La recherche ne vise pas à déterminer si tout peut se faire à pied dans ces secteurs, mais cherche plutôt à voir si les déplacements à pied et en transport en commun des personnes âgées les aideront à participer à la vie urbaine et contribueront à leur qualité de vie. «Sinon, c’est quoi l’option? Une fois qu’ils ne conduisent plus, les gens restent chez eux et ne sortent pas? On ne peut pas leur dire: “vous arrêtez de conduire, mais vous n’aurez plus accès à l’épicerie, au médecin, au parc…”», rappelle Mme Negron.

Quest-ce qui fait marcher les personnes âgées?

Croisée au parc Saint-Charles, Francine, 78 ans, trouve que le secteur du Vieux-Longueuil est très bien, du point de vue de la marchabilité. «On a des endroits où se reposer, on ne se fait pas trop achaler». Sa soeur Micheline, 75 ans, souligne toutefois que certaines zones de traverse pourraient être améliorées.

La typologie utilisée pour MAPPA tient compte de facteurs comme la présence de trottoirs; le fait que le trottoir soit continu ou interrompu; la présence de marges avant (l’espace entre un bâtiment et le trottoir), aménagées ou non; s’il y a une zone tampon entre le trottoir et la rue (le stationnement sur rue ou une piste cyclable peut créer une zone tampon); s’il y a des lampadaires, etc. Parmi les éléments importants pour favoriser la marche, Mme Negron note que l’environnement doit être ou sembler sécuritaire («on parle souvent d’activité commerciale, de maisons qui ne sont ni trop proches ni trop loin de la rue», par exemple) et que l’ambiance joue un rôle. «Si vous voulez que les gens marchent pour le plaisir, il faut qu’il y ait quelque chose à voir.»

Certains éléments, importants pour les personnes âgées, sont moins apparents pour les personnes qui n’ont pas de problèmes de mobilité. C’est le cas, par exemple, des entrées de cour ou de garage, où le trottoir s’incline pour faciliter le passage des voitures. «Pour les personnes âgées, c’est très problématique. Vous perdez pied. Les gens peuvent tomber, surtout en hiver».

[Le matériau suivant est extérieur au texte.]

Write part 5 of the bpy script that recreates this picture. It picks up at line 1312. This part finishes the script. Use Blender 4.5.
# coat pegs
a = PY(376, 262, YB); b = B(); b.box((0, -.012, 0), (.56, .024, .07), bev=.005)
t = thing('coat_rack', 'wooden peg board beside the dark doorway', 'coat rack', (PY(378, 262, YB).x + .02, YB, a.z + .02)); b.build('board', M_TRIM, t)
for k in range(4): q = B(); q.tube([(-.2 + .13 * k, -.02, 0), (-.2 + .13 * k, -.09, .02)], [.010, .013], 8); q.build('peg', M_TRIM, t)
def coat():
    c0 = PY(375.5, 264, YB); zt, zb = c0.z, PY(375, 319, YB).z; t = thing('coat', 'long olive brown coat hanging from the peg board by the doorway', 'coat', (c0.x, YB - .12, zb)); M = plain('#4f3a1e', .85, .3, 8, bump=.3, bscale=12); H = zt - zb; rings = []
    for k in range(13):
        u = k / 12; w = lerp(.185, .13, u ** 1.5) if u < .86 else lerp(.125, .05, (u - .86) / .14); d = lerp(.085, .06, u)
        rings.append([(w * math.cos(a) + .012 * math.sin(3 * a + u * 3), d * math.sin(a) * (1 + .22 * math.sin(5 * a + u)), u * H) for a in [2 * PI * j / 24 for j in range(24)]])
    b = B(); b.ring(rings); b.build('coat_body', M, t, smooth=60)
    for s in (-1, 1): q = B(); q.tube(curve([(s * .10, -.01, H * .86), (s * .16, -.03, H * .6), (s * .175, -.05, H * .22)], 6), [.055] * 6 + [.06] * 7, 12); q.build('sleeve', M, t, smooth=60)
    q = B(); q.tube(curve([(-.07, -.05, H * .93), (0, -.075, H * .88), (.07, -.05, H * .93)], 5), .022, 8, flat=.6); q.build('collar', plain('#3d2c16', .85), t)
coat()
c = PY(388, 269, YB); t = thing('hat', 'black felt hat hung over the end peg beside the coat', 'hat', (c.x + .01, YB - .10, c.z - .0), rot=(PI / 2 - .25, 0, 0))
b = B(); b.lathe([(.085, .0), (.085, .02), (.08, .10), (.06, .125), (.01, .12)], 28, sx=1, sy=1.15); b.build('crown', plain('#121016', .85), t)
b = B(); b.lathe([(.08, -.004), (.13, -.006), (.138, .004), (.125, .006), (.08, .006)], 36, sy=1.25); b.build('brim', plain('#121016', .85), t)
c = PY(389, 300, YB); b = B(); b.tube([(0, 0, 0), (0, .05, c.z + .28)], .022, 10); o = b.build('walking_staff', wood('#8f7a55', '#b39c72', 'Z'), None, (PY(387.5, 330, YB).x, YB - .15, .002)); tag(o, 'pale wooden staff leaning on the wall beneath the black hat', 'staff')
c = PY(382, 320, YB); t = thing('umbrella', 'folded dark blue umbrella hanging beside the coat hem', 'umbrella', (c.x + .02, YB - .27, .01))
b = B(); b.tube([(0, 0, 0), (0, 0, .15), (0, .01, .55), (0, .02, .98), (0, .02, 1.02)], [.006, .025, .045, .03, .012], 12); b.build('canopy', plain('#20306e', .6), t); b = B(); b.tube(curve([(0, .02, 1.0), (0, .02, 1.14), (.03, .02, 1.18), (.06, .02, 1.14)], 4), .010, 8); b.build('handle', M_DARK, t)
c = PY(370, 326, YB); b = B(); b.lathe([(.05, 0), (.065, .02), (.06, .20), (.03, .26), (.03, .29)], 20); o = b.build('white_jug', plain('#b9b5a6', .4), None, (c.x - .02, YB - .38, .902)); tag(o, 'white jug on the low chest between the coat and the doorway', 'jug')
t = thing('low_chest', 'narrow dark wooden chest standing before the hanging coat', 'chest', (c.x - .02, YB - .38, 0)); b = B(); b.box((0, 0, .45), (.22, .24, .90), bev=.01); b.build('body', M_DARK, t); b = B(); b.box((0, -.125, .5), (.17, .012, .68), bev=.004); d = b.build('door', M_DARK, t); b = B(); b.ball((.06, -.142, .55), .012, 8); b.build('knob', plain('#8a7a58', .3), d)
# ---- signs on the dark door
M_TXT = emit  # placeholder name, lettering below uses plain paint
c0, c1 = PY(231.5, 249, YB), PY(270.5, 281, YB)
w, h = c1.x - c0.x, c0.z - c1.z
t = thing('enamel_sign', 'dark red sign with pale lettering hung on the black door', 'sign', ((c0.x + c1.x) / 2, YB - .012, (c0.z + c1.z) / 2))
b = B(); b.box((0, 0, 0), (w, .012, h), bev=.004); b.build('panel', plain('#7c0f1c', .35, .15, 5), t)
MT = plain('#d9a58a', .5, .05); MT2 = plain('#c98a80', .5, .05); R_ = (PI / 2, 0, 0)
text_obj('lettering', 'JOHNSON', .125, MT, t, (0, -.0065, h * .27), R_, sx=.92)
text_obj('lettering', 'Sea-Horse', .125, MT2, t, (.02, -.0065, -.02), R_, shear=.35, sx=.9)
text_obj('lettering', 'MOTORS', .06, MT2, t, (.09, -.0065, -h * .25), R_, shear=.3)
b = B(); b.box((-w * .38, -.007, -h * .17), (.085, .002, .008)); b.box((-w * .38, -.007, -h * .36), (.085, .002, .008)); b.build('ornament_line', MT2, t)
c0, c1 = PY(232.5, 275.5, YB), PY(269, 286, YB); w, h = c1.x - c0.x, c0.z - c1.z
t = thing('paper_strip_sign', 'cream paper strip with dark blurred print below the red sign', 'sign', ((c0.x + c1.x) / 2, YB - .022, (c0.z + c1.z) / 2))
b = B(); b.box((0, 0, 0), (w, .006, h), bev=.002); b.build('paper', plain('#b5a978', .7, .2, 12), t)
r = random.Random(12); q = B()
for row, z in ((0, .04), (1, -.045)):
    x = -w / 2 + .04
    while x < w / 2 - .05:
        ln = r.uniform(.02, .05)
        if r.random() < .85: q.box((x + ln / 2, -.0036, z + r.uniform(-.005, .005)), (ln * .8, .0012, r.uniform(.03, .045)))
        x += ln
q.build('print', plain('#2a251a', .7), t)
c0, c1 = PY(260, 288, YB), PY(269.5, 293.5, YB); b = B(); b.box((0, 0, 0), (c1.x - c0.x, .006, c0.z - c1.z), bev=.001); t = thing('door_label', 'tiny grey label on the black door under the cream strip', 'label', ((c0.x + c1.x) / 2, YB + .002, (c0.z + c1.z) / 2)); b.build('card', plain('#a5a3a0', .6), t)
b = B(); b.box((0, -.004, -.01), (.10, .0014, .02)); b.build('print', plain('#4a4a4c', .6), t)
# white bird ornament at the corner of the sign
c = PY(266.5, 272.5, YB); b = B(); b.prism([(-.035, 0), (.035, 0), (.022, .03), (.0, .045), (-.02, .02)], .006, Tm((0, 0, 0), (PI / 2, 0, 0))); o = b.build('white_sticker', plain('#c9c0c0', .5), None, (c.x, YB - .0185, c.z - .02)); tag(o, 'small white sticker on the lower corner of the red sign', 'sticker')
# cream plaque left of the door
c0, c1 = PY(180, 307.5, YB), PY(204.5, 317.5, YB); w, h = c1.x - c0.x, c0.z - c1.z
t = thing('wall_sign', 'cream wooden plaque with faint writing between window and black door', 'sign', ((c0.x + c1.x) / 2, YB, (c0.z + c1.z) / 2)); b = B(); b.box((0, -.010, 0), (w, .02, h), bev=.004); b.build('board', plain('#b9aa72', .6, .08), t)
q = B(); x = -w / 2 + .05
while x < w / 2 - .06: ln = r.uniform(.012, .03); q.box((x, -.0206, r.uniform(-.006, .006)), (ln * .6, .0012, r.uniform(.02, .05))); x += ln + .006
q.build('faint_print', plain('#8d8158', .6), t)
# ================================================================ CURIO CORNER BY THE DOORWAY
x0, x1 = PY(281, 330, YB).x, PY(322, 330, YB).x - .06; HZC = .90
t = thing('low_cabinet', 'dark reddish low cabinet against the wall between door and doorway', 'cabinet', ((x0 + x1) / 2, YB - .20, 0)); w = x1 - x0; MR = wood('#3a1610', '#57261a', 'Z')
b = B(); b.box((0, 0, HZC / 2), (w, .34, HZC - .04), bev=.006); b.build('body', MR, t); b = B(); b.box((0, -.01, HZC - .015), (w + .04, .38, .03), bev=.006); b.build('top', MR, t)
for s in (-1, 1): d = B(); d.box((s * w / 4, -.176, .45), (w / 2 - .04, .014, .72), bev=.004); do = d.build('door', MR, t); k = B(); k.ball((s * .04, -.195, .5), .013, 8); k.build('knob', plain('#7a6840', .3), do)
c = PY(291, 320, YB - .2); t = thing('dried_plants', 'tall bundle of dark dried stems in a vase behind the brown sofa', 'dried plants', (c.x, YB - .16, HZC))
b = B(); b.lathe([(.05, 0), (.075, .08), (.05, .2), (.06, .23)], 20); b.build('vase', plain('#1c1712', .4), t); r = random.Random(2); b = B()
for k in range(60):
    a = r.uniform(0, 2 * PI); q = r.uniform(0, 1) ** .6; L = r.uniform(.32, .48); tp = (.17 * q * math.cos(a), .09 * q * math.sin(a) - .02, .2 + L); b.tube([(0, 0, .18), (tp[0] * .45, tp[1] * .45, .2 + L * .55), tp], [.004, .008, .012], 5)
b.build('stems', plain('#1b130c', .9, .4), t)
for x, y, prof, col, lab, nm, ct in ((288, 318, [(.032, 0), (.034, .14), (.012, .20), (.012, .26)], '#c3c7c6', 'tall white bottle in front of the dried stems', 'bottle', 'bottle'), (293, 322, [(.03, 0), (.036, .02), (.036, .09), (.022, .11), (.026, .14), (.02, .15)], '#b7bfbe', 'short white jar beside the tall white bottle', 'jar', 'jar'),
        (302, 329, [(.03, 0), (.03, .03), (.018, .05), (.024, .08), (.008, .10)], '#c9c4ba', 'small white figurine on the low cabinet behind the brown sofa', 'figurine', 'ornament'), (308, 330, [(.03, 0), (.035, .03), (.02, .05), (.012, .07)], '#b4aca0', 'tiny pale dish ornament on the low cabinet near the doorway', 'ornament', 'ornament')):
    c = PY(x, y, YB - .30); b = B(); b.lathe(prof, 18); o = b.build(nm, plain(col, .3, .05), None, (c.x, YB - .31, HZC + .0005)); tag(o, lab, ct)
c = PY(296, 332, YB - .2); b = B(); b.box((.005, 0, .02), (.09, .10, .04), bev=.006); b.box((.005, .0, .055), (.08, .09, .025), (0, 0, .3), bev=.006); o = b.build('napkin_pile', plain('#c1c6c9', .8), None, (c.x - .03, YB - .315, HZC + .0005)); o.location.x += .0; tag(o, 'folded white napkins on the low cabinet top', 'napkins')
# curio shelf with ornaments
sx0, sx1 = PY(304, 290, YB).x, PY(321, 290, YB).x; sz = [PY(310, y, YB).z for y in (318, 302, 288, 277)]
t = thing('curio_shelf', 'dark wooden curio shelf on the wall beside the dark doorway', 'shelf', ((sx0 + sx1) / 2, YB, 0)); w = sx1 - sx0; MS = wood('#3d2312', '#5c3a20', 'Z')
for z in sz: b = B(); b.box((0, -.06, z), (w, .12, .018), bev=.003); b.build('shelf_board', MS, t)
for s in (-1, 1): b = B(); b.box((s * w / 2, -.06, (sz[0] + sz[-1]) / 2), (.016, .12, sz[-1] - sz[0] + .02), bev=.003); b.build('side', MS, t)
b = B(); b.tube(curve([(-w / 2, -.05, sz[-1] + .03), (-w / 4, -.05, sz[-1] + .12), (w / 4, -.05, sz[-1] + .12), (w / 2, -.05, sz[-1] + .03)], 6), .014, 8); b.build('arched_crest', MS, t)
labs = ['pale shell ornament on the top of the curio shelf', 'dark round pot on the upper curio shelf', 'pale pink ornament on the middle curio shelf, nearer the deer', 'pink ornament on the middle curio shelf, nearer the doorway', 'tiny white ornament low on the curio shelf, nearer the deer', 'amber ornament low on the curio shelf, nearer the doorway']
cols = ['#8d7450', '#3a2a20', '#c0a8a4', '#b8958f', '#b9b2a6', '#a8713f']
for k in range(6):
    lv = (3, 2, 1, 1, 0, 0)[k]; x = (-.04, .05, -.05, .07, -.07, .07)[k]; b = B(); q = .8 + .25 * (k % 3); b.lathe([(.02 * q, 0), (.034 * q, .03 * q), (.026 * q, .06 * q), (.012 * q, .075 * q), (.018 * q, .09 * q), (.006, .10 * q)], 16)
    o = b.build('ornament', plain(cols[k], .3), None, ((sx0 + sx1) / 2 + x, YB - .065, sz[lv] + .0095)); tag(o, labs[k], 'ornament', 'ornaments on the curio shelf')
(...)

«Quand on vieillit, on devient plus sensible à l’environnement, et de plus en plus craintif. Une personne âgée, à un passage piétonnier, va passer seulement quand la voiture s’arrête.»

Des suggestions du public pour MAPPA

La plateforme MAPPA est actuellement en ligne, en version beta.

  • Les intéressés peuvent soumettre des propositions de nouveaux secteurs de la région métropolitaine de Montréal qu’il serait intéressant d’étudier. Ces suggestions permettront de dresser un portrait plus détaillé de la marchabilité pour les personnes âgées sur le territoire du Grand Montréal.
  • Les données de MAPPA peuvent être utiles pour monsieur et madame Tout-le-monde ou pour des tables de concertation, par exemple, précise Mme Negron.